The core of the prejudice that underpins this film may be found in two specific concepts: ignorance and fear. If we’re honest, most prejudicial attitudes towards others are usually based on partial evidence. The vast majority tend to prejudge others on the basis of limited knowledge, especially if they are different from us. And in this sense we’re probably all prejudiced, to a greater or lesser extent.
A few years ago I spent three months travelling around South America, principally in Uruguay, Argentina and Mexico. It brought home the fact that, on the whole, British people have little first-hand experience of life in such communities.
But the other factor is fear, and this goes much deeper than ignorance, for its strikes at the root of prejudice, the issue of privilege and power. What makes racial prejudice so sinister isn’t just the act of prejudging someone, but the fact that it’s often a very rational attitude, disguised to defend privilege.
In so many cases, racial prejudice is the refusal to change one's attitude even after being presented with clear evidence to the contrary. This is largely due to the fear of losing power of privilege, especially when there are emotional, cultural, social and economic issues at stake.

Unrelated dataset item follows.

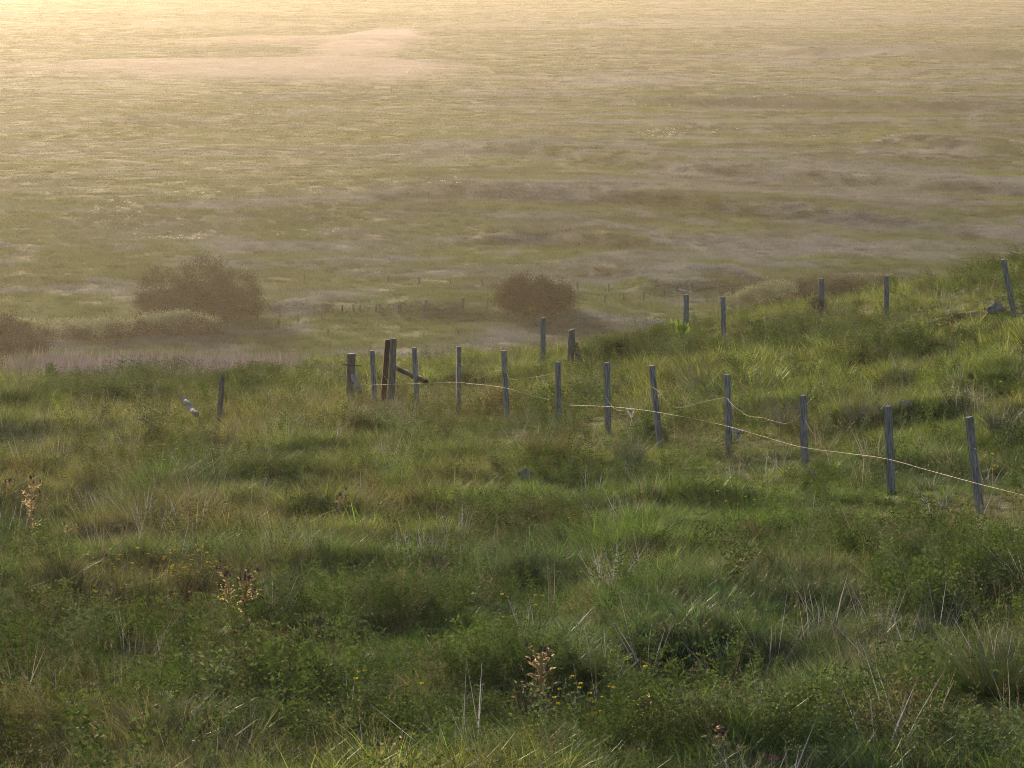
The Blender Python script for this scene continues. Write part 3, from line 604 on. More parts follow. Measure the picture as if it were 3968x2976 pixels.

It was Trevor Phillips, former chair of the Commission for Racial Equality and the Equality and Human Rights Commission, who said: “Integration doesn’t happen by accident you have to work at it. If we want to avoid a slow descent into mutual bigotry, we need to drop the dogma, stop singing kumbaya to each other, weigh the evidence without sentiment, recognise the reality, and work out a programme both symbolic and practical to change the reality.”
This is the message that comes through clearly within this film, but more importantly, our Christian faith is absolutely clear and unequivocal on the matter: racism is a sin and quite contrary to the imperatives of the Gospel. Biblically, it is against all that we perceive of the unmotivated, spontaneous and undiscriminating love of God who in Jesus Christ gave himself for us all.